**WHAT YOU ARE ASKED TO DO**
Sift the material for lines containing "frontleg", and return them.

**PROVIDED DATA**
*-*-*

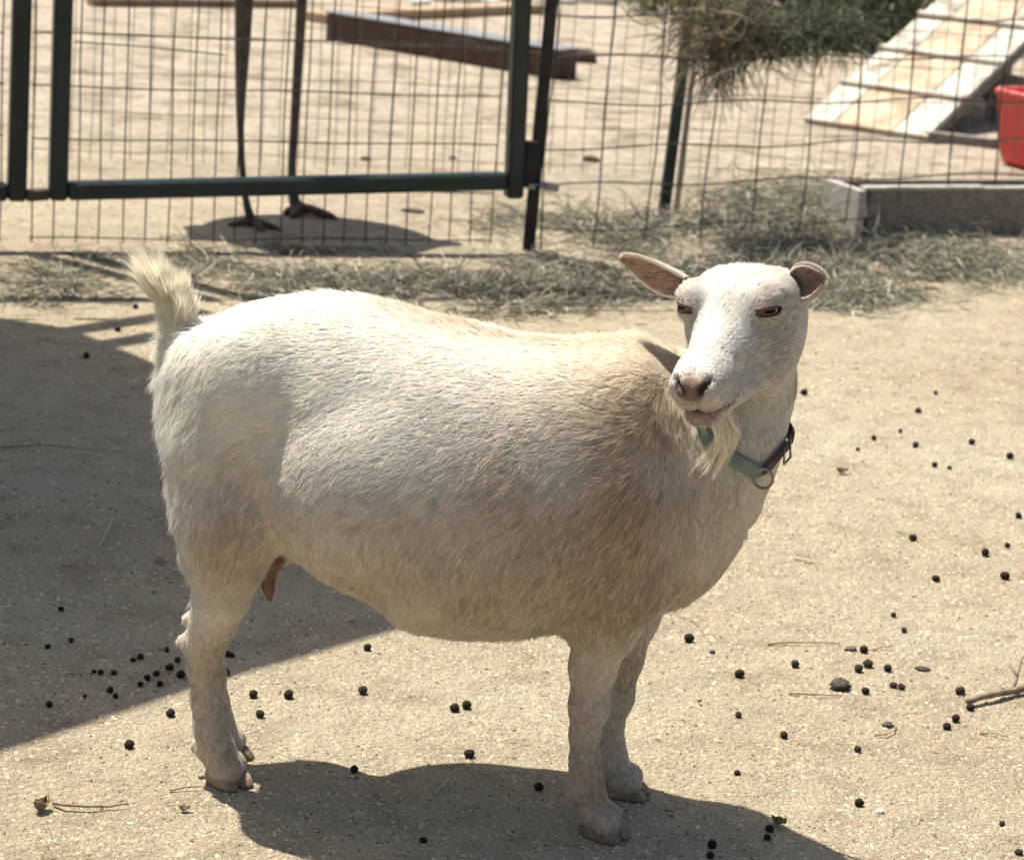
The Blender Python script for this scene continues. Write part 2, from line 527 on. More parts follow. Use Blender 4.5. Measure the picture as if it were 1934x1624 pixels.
# ================================================================ the goat: coat colours
def gauss(s, z, u, v, ru, rv, ang=0.0):
    c = G(u, v, 0)
    ds = (s - c[0]); dz = (z - c[2])
    ca, sa = cos(ang), sin(ang)
    a = ds * ca + dz * sa; b = -ds * sa + dz * ca
    return np.exp(-((a * 1700 / ru) ** 2 + (b * 1700 / rv) ** 2))
WHITE = np.array([.86, .805, .665]); CREAM = np.array([.76, .63, .41]); TAN = np.array([.33, .22, .14]); FAWN = np.array([.48, .37, .26])
GREY = np.array([.50, .44, .385])
def mixc(c, k, w):
    return c * (1 - w[:, None]) + k * w[:, None]
def coat_colour(P):
    """P in the goat's frame; coat colour, with some shade of flank and face put in"""
    s, d, z = P[:, 0], P[:, 1], P[:, 2]
    c = np.tile(WHITE, (len(P), 1))
    n1 = vnoise(P + 5, 14)[:, 0]; n2 = vnoise(P + 9, 45)[:, 1]; n3 = vnoise(P + 3, 5)[:, 2]
    top = np.clip(1 - np.abs(d) / .055, 0, 1)
    crest = 1.0 * top * np.clip((s - G(640, 600)[0]) / .10, 0, 1) * np.clip((z - G(1000, 720)[2]) / .03, 0, 1)
    c = mixc(c, np.array([.50, .385, .25]), np.clip(crest * .95 + .3 * crest * n2, 0, 1))
    with_ = np.clip(gauss(s, z, 1230, 690, 150, 75) * .8, 0, 1)
    c = mixc(c, CREAM, with_)
    c = mixc(c, FAWN, np.clip(gauss(s, z, 1080, 930, 230, 190) * (.85 + .5 * n1), 0, 1))
    c = mixc(c, TAN, np.clip(gauss(s, z, 1195, 890, 140, 240) * (.80 + .45 * n1), 0, .9))
    c = mixc(c, TAN, np.clip(gauss(s, z, 1170, 1080, 110, 130) * (.65 + .4 * n1), 0, .85))
    c = mixc(c, TAN, np.clip(gauss(s, z, 1290, 1060, 75, 120) * (.6 + .5 * n1), 0, .9))
    c = mixc(c, np.array([.47, .36, .27]), np.clip(gauss(s, z, 1335, 990, 80, 120) * (.7 + .4 * n1), 0, .8))
    c = mixc(c, np.array([.42, .34, .26]), np.clip(gauss(s, z, 1330, 860, 70, 80) * (.8 + .3 * n1), 0, .85))
    c = mixc(c, FAWN, np.clip(gauss(s, z, 480, 930, 75, 130) * (.9 + .5 * n1), 0, 1))
    c = mixc(c, FAWN, np.clip(gauss(s, z, 860, 1030, 330, 130) * (.85 + .5 * n1), 0, 1))  # fawn lower flank and belly, partly shade put into the coat colour
    c = mixc(c, GREY, np.clip(gauss(s, z, 660, 900, 190, 110) * (.6 + .4 * n3), 0, 1))  # grey flank hair, deepened with some painted shade
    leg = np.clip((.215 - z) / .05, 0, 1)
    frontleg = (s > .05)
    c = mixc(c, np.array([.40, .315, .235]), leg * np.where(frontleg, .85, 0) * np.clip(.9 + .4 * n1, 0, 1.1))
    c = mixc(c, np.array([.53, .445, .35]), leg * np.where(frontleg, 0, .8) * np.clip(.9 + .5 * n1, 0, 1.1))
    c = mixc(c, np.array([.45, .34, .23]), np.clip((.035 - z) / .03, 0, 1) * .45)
    # throat and neck
    c = mixc(c, np.array([.66, .57, .42]), np.clip(gauss(s, z, 1440, 800, 80, 110), 0, 1) * .8)
    # tail: cream to yellow at the tip
    tl = tail_mask(P)
    tz_ = np.clip((z - TAIL[1][0][2]) / .06, 0, 1)
    c = mixc(c, np.array([.88, .79, .58]), tl * (.35 + .65 * tz_))
    # head
    q = goat_to_head(P) / HS
    hn = np.clip((.26 - np.sqrt((q * q).sum(1))) / .02, 0, 1) * np.clip((q[:, 1] + .03) / .04, 0, 1) * np.clip((.020 - head_core(q)) / .010, 0, 1)
    hc = np.tile(np.array([.78, .735, .645]), (len(P), 1))
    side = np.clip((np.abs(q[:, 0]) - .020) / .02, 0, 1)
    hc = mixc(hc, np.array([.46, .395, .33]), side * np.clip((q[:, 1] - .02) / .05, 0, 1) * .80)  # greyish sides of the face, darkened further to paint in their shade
    def hg(c0, r):
        m = np.stack([np.abs(q[:, 0]), q[:, 1], q[:, 2]], 1)
        return np.exp(-(((m - np.array(c0)) / np.array(r)) ** 2).sum(1))
    hc = mixc(hc, np.array([.10, .07, .055]), np.clip(hg(EYE_C + EYE_O * .0125 - EYE_A * .0150 - EYE_B * .0045, (.0052, .0050, .0034)) * 1.8, 0, .97))
    hc = mixc(hc, np.array([.36, .29, .245]), np.clip(hg(EYE_C + EYE_O * .0125, (.013, .014, .0095)) * .9, 0, .80))
    hc = mixc(hc, np.array([.70, .60, .45]), np.clip(hg((.02, .03, .03), (.03, .03, .03)) * .7, 0, .8))
    hc = mixc(hc, np.array([.19, .125, .105]), np.clip(hg((.0, .213, -.0405), (.0135, .016, .0135)) * 1.9, 0, .95))   # nose leather
    hc = mixc(hc, np.array([.045, .03, .026]), np.clip(np.maximum(hg((.0130, .208, -.0365), (.0050, .012, .0040)), hg((.0090, .213, -.0415), (.0040, .009, .0040))) * 1.5, 0, .95))
    hc = mixc(hc, np.array([.21, .135, .11]), np.clip(hg((.010, .197, -.0685), (.020, .022, .0055)) * 1.5, 0, .95))  # lips
    dm = np.abs(q[:, 2] - np.interp(q[:, 1], [.140, .165, .2025], [-.0610, -.0650, -.0685])) + np.clip(.156 - q[:, 1], 0, 1) * 2
    hc = mixc(hc, np.array([.15, .095, .075]), np.clip(1.2 - dm / .0028, 0, .85))
    hc = mixc(hc, np.array([.33, .22, .18]), np.clip(hg((.006, .192, -.078), (.014, .012, .010)) * .9, 0, .8))
    c = mixc(c, 0 * c[0], hn * 0) * 1.0
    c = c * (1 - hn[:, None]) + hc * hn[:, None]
    c = c * (1 + .06 * n2[:, None])
    return np.clip(c, .02, .9)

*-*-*

**EXERCISE SOLUTION**
    frontleg = (s > .05)
    c = mixc(c, np.array([.40, .315, .235]), leg * np.where(frontleg, .85, 0) * np.clip(.9 + .4 * n1, 0, 1.1))
    c = mixc(c, np.array([.53, .445, .35]), leg * np.where(frontleg, 0, .8) * np.clip(.9 + .5 * n1, 0, 1.1))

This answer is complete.